Transcribe the full listing below exactly.
-- -- --
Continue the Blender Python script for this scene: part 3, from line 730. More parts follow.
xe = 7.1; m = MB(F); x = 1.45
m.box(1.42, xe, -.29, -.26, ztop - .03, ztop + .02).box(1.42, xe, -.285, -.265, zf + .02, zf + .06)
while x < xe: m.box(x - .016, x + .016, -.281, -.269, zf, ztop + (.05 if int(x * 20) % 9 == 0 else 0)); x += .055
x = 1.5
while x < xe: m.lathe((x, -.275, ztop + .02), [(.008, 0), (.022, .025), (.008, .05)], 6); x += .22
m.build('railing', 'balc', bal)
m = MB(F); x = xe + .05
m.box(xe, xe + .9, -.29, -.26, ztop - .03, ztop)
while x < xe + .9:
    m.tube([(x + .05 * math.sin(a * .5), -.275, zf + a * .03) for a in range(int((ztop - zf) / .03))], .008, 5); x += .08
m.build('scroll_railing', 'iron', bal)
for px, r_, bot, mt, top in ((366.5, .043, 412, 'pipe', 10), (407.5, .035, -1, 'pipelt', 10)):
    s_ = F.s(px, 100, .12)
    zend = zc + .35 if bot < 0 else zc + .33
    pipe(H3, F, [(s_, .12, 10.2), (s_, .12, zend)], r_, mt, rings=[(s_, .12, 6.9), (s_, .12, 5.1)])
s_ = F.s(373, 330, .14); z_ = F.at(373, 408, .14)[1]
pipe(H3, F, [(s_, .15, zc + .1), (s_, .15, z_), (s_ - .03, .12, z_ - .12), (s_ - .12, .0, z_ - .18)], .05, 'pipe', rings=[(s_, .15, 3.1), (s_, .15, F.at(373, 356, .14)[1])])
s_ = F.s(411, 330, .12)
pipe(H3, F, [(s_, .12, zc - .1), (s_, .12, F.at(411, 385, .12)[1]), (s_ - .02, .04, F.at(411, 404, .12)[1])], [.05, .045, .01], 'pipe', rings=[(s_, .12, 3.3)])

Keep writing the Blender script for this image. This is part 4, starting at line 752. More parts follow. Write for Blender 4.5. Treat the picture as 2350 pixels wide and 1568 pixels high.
-- -- --
● Final answer:
Continue the Blender Python script for this scene: part 3, from line 730. More parts follow.
xe = 7.1; m = MB(F); x = 1.45
m.box(1.42, xe, -.29, -.26, ztop - .03, ztop + .02).box(1.42, xe, -.285, -.265, zf + .02, zf + .06)
while x < xe: m.box(x - .016, x + .016, -.281, -.269, zf, ztop + (.05 if int(x * 20) % 9 == 0 else 0)); x += .055
x = 1.5
while x < xe: m.lathe((x, -.275, ztop + .02), [(.008, 0), (.022, .025), (.008, .05)], 6); x += .22
m.build('railing', 'balc', bal)
m = MB(F); x = xe + .05
m.box(xe, xe + .9, -.29, -.26, ztop - .03, ztop)
while x < xe + .9:
    m.tube([(x + .05 * math.sin(a * .5), -.275, zf + a * .03) for a in range(int((ztop - zf) / .03))], .008, 5); x += .08
m.build('scroll_railing', 'iron', bal)
for px, r_, bot, mt, top in ((366.5, .043, 412, 'pipe', 10), (407.5, .035, -1, 'pipelt', 10)):
    s_ = F.s(px, 100, .12)
    zend = zc + .35 if bot < 0 else zc + .33
    pipe(H3, F, [(s_, .12, 10.2), (s_, .12, zend)], r_, mt, rings=[(s_, .12, 6.9), (s_, .12, 5.1)])
s_ = F.s(373, 330, .14); z_ = F.at(373, 408, .14)[1]
pipe(H3, F, [(s_, .15, zc + .1), (s_, .15, z_), (s_ - .03, .12, z_ - .12), (s_ - .12, .0, z_ - .18)], .05, 'pipe', rings=[(s_, .15, 3.1), (s_, .15, F.at(373, 356, .14)[1])])
s_ = F.s(411, 330, .12)
pipe(H3, F, [(s_, .12, zc - .1), (s_, .12, F.at(411, 385, .12)[1]), (s_ - .02, .04, F.at(411, 404, .12)[1])], [.05, .045, .01], 'pipe', rings=[(s_, .12, 3.3)])

Keep writing the Blender script for this image. This is part 4, starting at line 752. More parts follow. Write for Blender 4.5. Treat the picture as 2350 pixels wide and 1568 pixels high.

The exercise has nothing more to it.